Si les permanences téléphoniques marquent une première étape, les contacts se révèlent toutefois encore limités. « On reste dans l'urgence, confirme Catherine Givord, avocate qui a déjà assuré plusieurs tours de garde, on essaie de répondre au mieux à la question posée mais on ne va jamais plus loin. » Lahcene Ikene partage la même impression et perçoit le service avant tout comme une roue de secours ponctuelle. Et non comme un cadre d'échanges approfondis. Fort de ce constat, l'ordre des avocats réfléchit aujourd'hui à la possibilité de mettre en place d'autres types d'actions. Des formations en droit de la famille, droit de la consommation ou en droit des étrangers sont actuellement à l'étude. Tout comme une journée de débat sur la profession d'avocat et le travail social.

Inventer d'autres modes de financement

L'autre piste défrichée par les permanences téléphoniques concerne la solvabilisation de services actuellement non rentables. « Si nous pouvions vivre de consultations gratuites, ce serait, bien sûr, l'idéal pour tout le monde. Mais nous sommes une profession libérale », rappelle Perrine Crosnier.
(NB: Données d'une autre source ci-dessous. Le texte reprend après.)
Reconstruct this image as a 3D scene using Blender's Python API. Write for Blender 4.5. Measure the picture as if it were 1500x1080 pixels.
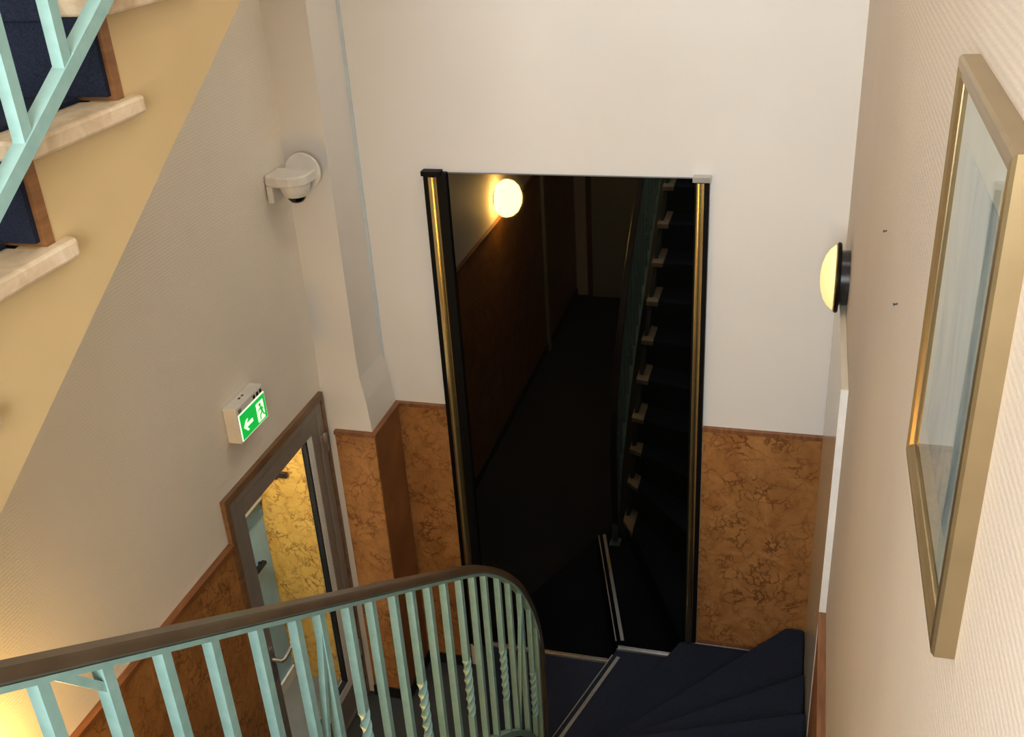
import bpy, bmesh, math, random
from mathutils import Vector, Matrix

# ------------------------------------------------------------------ basics
S = 4.5            # metres per plan unit (distance of the far wall from the viewer)
ZF = -0.99         # level of the hall floor in plan units, eye level is 0
def P(x, y, z): return Vector((x * S, y * S, (z - ZF) * S))

scn = bpy.context.scene
for o in list(bpy.data.objects): bpy.data.objects.remove(o)
col = scn.collection

# ------------------------------------------------------------------ camera
cam_d = bpy.data.cameras.new('camera'); cam = bpy.data.objects.new('camera', cam_d); col.objects.link(cam)
cam_d.sensor_width = 36; cam_d.lens = 36 * 1521.7 / 1500; cam_d.clip_start = 0.02
yaw, pitch, roll = math.radians(-16.777), math.radians(27.111), math.radians(3.68)
fw = Vector((math.sin(yaw) * math.cos(pitch), math.cos(yaw) * math.cos(pitch), -math.sin(pitch)))
rt = Vector((math.cos(yaw), -math.sin(yaw), 0)); dn = fw.cross(rt)
r2 = math.cos(roll) * rt + math.sin(roll) * dn; d2 = -math.sin(roll) * rt + math.cos(roll) * dn
m = Matrix((r2, -d2, -fw)).transposed().to_4x4(); m.translation = P(0, 0, 0)
cam.matrix_world = m
scn.camera = cam

# ------------------------------------------------------------------ world, daylight, exposure
w = bpy.data.worlds.new('world'); scn.world = w; w.use_nodes = True
w.node_tree.nodes['Background'].inputs[0].default_value = (0.62, 0.78, 1.0, 1)
w.node_tree.nodes['Background'].inputs[1].default_value = 1.2
def area(name, loc, rot, sx, sy, power, colr):
    L = bpy.data.lights.new(name, 'AREA'); L.shape = 'RECTANGLE'; L.size = sx; L.size_y = sy
    L.energy = power; L.color = colr
    o = bpy.data.objects.new(name, L); col.objects.link(o); o.location = loc; o.rotation_euler = rot
    return o
# area lamp as daylight, at an unseen window added behind the viewer
area('added_window_light', P(-0.11, -0.275, 0.01), (math.radians(90), 0, 0), 1.25, 2.0, 125, (0.97, 0.985, 1.0))
vs = scn.view_settings
vs.view_transform = 'Standard'; vs.look = 'None'; vs.gamma = 1; vs.use_curve_mapping = False
vs.exposure = 0.3

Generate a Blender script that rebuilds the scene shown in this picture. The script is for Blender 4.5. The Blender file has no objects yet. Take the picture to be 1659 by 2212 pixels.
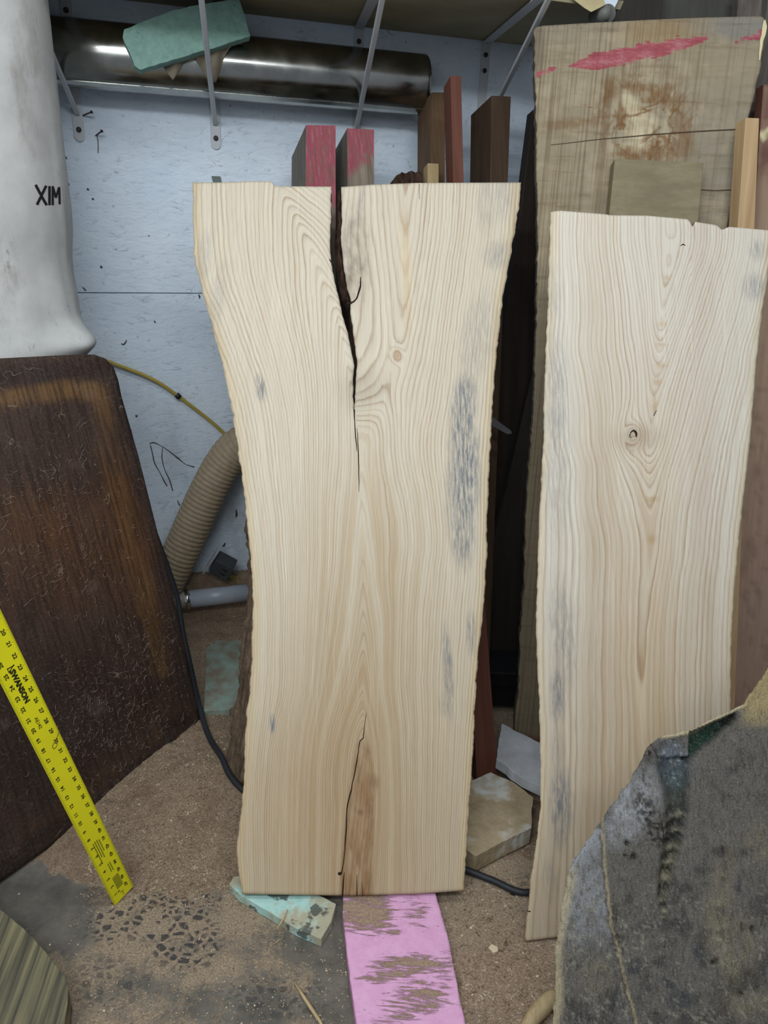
import bpy, bmesh, math, random
import numpy as np
from mathutils import Matrix, Vector
from mathutils.bvhtree import BVHTree
random.seed(7); rng = np.random.RandomState(7)
COL = bpy.context.scene.collection
sc = bpy.context.scene

# ------------------------------------------------------------ camera model
F = 1600.0; TH, RO, PH = math.radians(22), math.radians(2.2), math.radians(18); H = 1.36
fw = np.array([0, math.cos(TH), -math.sin(TH)]); u0 = np.array([0, math.sin(TH), math.cos(TH)]); r0 = np.array([1., 0, 0])
RT = math.cos(RO)*r0 + math.sin(RO)*u0; UP = -math.sin(RO)*r0 + math.cos(RO)*u0
CAM = np.array([0, 0, H])
def ray(x, y): return fw + (x-829.5)/F*RT - (y-1106)/F*UP
def at_z(x, y, z=0.0):
    d = ray(x, y); return CAM + d*(z-H)/d[2]
def at_Y(x, y, Y):
    d = ray(x, y); return CAM + d*Y/d[1]
def project(P):
    Q = np.asarray(P)-CAM; z = Q@fw
    return 829.5+F*(Q@RT)/z, 1106-F*(Q@UP)/z
WH = np.array([math.cos(PH), math.sin(PH), 0]); WN = np.array([math.sin(PH), -math.cos(PH), 0]); W0 = np.array([.09, 2.47, 0])
def wall_pt(x, y, off=0.0):
    d = ray(x, y); return CAM + d*((W0+WN*off-CAM)@WN)/(d@WN)
def wu(p): return float((np.asarray(p)-W0)@WH)
def wpos(u, z, off): return W0 + WH*u + WN*off + np.array([0, 0, z])

class Plane:
    """leaning board plane: local x = across, y = up the board, z = out of its face"""
    def __init__(s, P0, yaw, lean=None, top=None):
        s.P = np.asarray(P0, float); a = math.radians(yaw)
        s.h = np.array([math.cos(a), math.sin(a), 0]); b = np.array([-math.sin(a), math.cos(a), 0])
        if lean is None:
            q = np.asarray(top)-s.P; l = math.atan2(q@b, q[2])
        else: l = math.radians(lean)
        s.lean = math.degrees(l)
        s.t = np.array([0, 0, 1])*math.cos(l) + b*math.sin(l); s.n = np.cross(s.h, s.t)
        s.M = Matrix(((s.h[0], s.t[0], s.n[0], s.P[0]), (s.h[1], s.t[1], s.n[1], s.P[1]), (s.h[2], s.t[2], s.n[2], s.P[2]), (0, 0, 0, 1)))
    def uv(s, x, y, off=0.0):
        d = ray(x, y); p = CAM + d*((s.P+s.n*off-CAM)@s.n)/(d@s.n); q = p-s.P
        return float(q@s.h), float(q@s.t)
    def w(s, u, v, z=0.0): return s.P+s.h*u+s.t*v+s.n*z
    def vfloor(s, z=0.0): return (z-s.P[2])/s.t[2]

# ------------------------------------------------------------ numpy noise
def _h(ix, iy, s):
    n = (ix.astype(np.int64)*374761393 + iy.astype(np.int64)*668265263 + s*1442695041) & 0x7fffffff
    n = ((n ^ (n >> 13))*1274126177) & 0x7fffffff
    return ((n ^ (n >> 16)) & 0xffff)/65535.0
def vnoise(x, y, s=0):
    x = np.asarray(x, float); y = np.asarray(y, float)
    ix = np.floor(x); iy = np.floor(y); fx = x-ix; fy = y-iy
    fx = fx*fx*(3-2*fx); fy = fy*fy*(3-2*fy)
    a = _h(ix, iy, s); b = _h(ix+1, iy, s); c = _h(ix, iy+1, s); d = _h(ix+1, iy+1, s)
    return (a*(1-fx)+b*fx)*(1-fy)+(c*(1-fx)+d*fx)*fy
def fbm(x, y, s=0, o=4):
    r = 0; a = .5
    for k in range(o):
        r = r + a*(vnoise(x*2**k, y*2**k, s+k*17)-.5); a *= .55
    return r
def sstep(a, b, x): t = np.clip((x-a)/(b-a), 0, 1); return t*t*(3-2*t)
def lerp(a, b, t): return a+(b-a)*t
def interp(pts, y):
    p = sorted(pts); return np.interp(y, [a[0] for a in p], [a[1] for a in p])
def sinterp(pts, y):          # smooth (monotone hermite) version
    p = sorted(pts); X = np.array([a[0] for a in p], float); Yv = np.array([a[1] for a in p], float)
    m = np.gradient(Yv, X); y = np.clip(np.asarray(y, float), X[0], X[-1]); i = np.clip(np.searchsorted(X, y)-1, 0, len(X)-2)
    hh = X[i+1]-X[i]; t = (y-X[i])/hh
    return (2*t**3-3*t**2+1)*Yv[i]+(t**3-2*t**2+t)*hh*m[i]+(-2*t**3+3*t**2)*Yv[i+1]+(t**3-t**2)*hh*m[i+1]
def blob(x, y, cx, cy, rx, ry, rot=0, soft=.5):
    c, s = math.cos(math.radians(rot)), math.sin(math.radians(rot)); dx = x-cx; dy = y-cy
    return 1-sstep(1-soft, 1+soft, np.hypot((dx*c+dy*s)/rx, (-dx*s+dy*c)/ry))
def segdist(x, y, pts):
    d = np.full(np.shape(x), 1e9)
    for (x0, y0), (x1, y1) in zip(pts[:-1], pts[1:]):
        vx, vy = x1-x0, y1-y0; t = np.clip(((x-x0)*vx+(y-y0)*vy)/(vx*vx+vy*vy+1e-9), 0, 1)
        d = np.minimum(d, np.hypot(x-x0-t*vx, y-y0-t*vy))
    return d

def lin(c):
    if isinstance(c, str):
        c = tuple(int(c[i:i+2], 16) for i in (0, 2, 4))
    return tuple((v/255/12.92 if v/255 <= .04045 else ((v/255+.055)/1.055)**2.4) for v in c)
def L4(c): return lin(c)+(1.0,)

# ------------------------------------------------------------ shader DSL
class NT:
    def __init__(s, name, rough=.6, metallic=0.0, spec=.3):
        s.m = bpy.data.materials.new(name); s.m.use_nodes = True; s.t = s.m.node_tree; s.N = s.t.nodes
        s.b = s.N['Principled BSDF']; s.b.inputs['Roughness'].default_value = rough; s.b.inputs['Metallic'].default_value = metallic
        s.b.inputs['Specular IOR Level'].default_value = spec
        s.tc = s.N.new('ShaderNodeTexCoord').outputs['Object']
    def put(s, sock, v):
        if v is None: return
        if hasattr(v, 'is_linked'): s.t.links.new(v, sock)
        elif isinstance(v, (str,)): sock.default_value = L4(v)
        elif isinstance(v, tuple) and len(v) == 3 and sock.type == 'RGBA': sock.default_value = v+(1,)
        else: sock.default_value = v
    def map(s, scale=(1, 1, 1), loc=(0, 0, 0), rot=(0, 0, 0), v=None):
        n = s.N.new('ShaderNodeMapping'); s.put(n.inputs[0], v or s.tc)
        n.inputs['Scale'].default_value = scale; n.inputs['Location'].default_value = loc; n.inputs['Rotation'].default_value = rot
        return n.outputs[0]
    def noise(s, v=None, scale=5., detail=3., rough=.5, dist=0.):
        n = s.N.new('ShaderNodeTexNoise'); s.put(n.inputs['Vector'], v or s.tc)
        n.inputs['Scale'].default_value = scale; n.inputs['Detail'].default_value = detail; n.inputs['Roughness'].default_value = rough; n.inputs['Distortion'].default_value = dist
        return n.outputs['Fac']
    def voro(s, v=None, scale=5., feat='F1', out='Distance', rnd=1.0):
        n = s.N.new('ShaderNodeTexVoronoi'); n.feature = feat; s.put(n.inputs['Vector'], v or s.tc); n.inputs['Scale'].default_value = scale
        n.inputs['Randomness'].default_value = rnd
        return n.outputs[out]
    def ramp(s, f, stops, interp='LINEAR'):
        n = s.N.new('ShaderNodeValToRGB'); s.put(n.inputs[0], f); r = n.color_ramp; r.interpolation = interp
        while len(r.elements) < len(stops): r.elements.new(.5)
        for e, (p, c) in zip(r.elements, stops):
            e.position = p; e.color = (c, c, c, 1) if isinstance(c, (int, float)) else (L4(c) if isinstance(c, str) else c)
        return n.outputs[0]
    def mix(s, f, a, b, mode='MIX'):
        n = s.N.new('ShaderNodeMix'); n.data_type = 'RGBA'; n.blend_type = mode
        s.put(n.inputs[0], f); s.put(n.inputs[6], a); s.put(n.inputs[7], b); return n.outputs[2]
    def math(s, op, a, b=0., clamp=False):
        n = s.N.new('ShaderNodeMath'); n.operation = op; n.use_clamp = clamp; s.put(n.inputs[0], a); s.put(n.inputs[1], b); return n.outputs[0]
    def attr(s, name, out='Fac'):
        n = s.N.new('ShaderNodeAttribute'); n.attribute_name = name; return n.outputs[out]
    def vadd(s, a, b, k=1.0):
        n = s.N.new('ShaderNodeVectorMath'); n.operation = 'MULTIPLY_ADD'; s.put(n.inputs[0], b); n.inputs[1].default_value = (k, k, k); s.put(n.inputs[2], a); return n.outputs[0]
    def bump(s, h, strength=.3, dist=.002):
        n = s.N.new('ShaderNodeBump'); n.inputs['Strength'].default_value = strength; n.inputs['Distance'].default_value = dist; s.put(n.inputs['Height'], h)
        s.t.links.new(n.outputs[0], s.b.inputs['Normal'])
    def col(s, c): s.put(s.b.inputs['Base Color'], c); return s.m
    def rough(s, r): s.put(s.b.inputs['Roughness'], r)

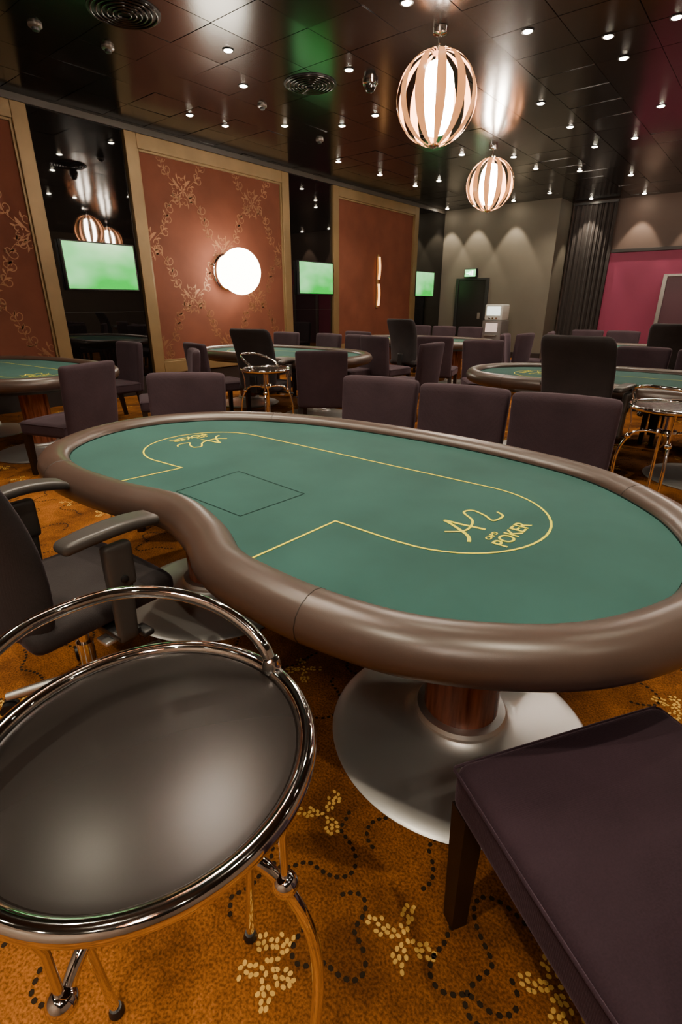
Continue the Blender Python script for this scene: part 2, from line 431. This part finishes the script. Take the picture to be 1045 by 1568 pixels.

D'où la volonté d'inventer d'autres modes de financement, en faisant notamment appel aux acteurs locaux. « Certaines mairies ont d'ores et déjà compris que ce service permettait à la fois aux travailleurs sociaux de gagner du temps mais aussi de mieux servir les usagers, observe Abdelkrim Mediene. Il serait donc normal qu'en retour, elles participent au pot commun. Il ne s'agit pas de facturer chaque appel mais plutôt de collectiviser les fonds de façon à financer des interventions sur le long terme. »

Un enjeu d'autant plus important que le faible potentiel de clients solvables dans le département ne va pas sans poser problème à l'ensemble de la profession.

Nathalie Mlekuz

Notes

(1)  Ordre des avocats du barreau de la Seine-Saint-Denis : Palais de justice - 173, avenue Paul-Vaillant-Couturier - 93000 Bobigny cedex - Tél. 01 48 96 20 96.

(2)  Les lundis et jeudis de 9 h à 12 h 30 et de 14 h à 18 h.

(3)  Complétée par le décret du 19 décembre 1991 et par la loi du 18 décembre 1998 relative à l'accès au droit et à la résolution amiable des conflits - Voir ASH n° 1747 du 19-07-91 ; n° 1765 du 27-12-91 et n° 2099 du 25-12-98.